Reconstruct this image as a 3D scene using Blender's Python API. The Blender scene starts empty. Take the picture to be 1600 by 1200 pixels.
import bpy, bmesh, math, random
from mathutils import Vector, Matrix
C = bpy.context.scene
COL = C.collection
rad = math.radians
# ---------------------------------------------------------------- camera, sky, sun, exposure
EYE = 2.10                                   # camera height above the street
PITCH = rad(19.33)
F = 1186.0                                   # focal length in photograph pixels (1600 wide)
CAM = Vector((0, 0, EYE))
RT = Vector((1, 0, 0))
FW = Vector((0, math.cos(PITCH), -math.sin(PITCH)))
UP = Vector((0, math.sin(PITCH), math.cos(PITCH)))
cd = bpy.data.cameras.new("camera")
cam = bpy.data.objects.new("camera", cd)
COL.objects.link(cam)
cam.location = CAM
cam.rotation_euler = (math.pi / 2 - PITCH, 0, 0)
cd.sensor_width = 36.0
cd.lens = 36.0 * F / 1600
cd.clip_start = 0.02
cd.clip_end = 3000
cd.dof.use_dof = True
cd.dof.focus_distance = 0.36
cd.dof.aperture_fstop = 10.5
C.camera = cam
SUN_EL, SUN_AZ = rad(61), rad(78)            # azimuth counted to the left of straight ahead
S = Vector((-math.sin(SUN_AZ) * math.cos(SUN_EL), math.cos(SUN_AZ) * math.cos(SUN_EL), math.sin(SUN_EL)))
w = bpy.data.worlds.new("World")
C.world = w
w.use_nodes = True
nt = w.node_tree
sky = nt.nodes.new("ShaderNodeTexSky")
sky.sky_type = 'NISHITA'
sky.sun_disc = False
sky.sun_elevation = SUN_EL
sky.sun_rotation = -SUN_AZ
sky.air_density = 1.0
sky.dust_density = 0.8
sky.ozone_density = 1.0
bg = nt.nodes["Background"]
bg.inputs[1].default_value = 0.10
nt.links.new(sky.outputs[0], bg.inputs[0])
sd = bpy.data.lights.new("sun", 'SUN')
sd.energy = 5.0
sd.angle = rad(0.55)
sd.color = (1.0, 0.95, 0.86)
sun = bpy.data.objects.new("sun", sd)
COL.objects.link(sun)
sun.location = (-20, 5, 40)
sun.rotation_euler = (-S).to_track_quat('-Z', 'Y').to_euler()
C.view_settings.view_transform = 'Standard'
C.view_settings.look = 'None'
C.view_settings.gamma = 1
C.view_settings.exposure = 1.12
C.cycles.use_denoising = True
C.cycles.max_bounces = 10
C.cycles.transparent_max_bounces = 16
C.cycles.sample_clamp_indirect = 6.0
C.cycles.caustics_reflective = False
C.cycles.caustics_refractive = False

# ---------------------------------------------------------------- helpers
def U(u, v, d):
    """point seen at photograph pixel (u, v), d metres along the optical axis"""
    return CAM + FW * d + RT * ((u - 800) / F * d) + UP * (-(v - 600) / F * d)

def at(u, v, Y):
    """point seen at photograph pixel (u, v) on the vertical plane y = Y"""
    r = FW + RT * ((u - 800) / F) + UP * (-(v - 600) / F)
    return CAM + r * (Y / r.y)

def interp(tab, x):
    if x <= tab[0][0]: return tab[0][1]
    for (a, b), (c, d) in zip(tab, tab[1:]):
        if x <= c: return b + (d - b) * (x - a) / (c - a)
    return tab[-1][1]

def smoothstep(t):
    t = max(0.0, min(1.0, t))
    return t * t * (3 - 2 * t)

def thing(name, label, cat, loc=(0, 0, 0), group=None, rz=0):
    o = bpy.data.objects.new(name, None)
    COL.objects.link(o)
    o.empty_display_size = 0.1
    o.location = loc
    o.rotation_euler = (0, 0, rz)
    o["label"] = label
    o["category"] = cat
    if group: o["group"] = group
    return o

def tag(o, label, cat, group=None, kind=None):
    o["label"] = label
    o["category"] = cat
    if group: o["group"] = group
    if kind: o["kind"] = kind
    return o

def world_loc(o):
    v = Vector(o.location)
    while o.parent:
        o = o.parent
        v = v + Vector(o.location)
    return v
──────
• **AIM**:
Your task is to collect every line above that contains the word "scene".

• **REPLY TO THE EXERCISE**:
Reconstruct this image as a 3D scene using Blender's Python API. The Blender scene starts empty. Take the picture to be 1600 by 1200 pixels.
C = bpy.context.scene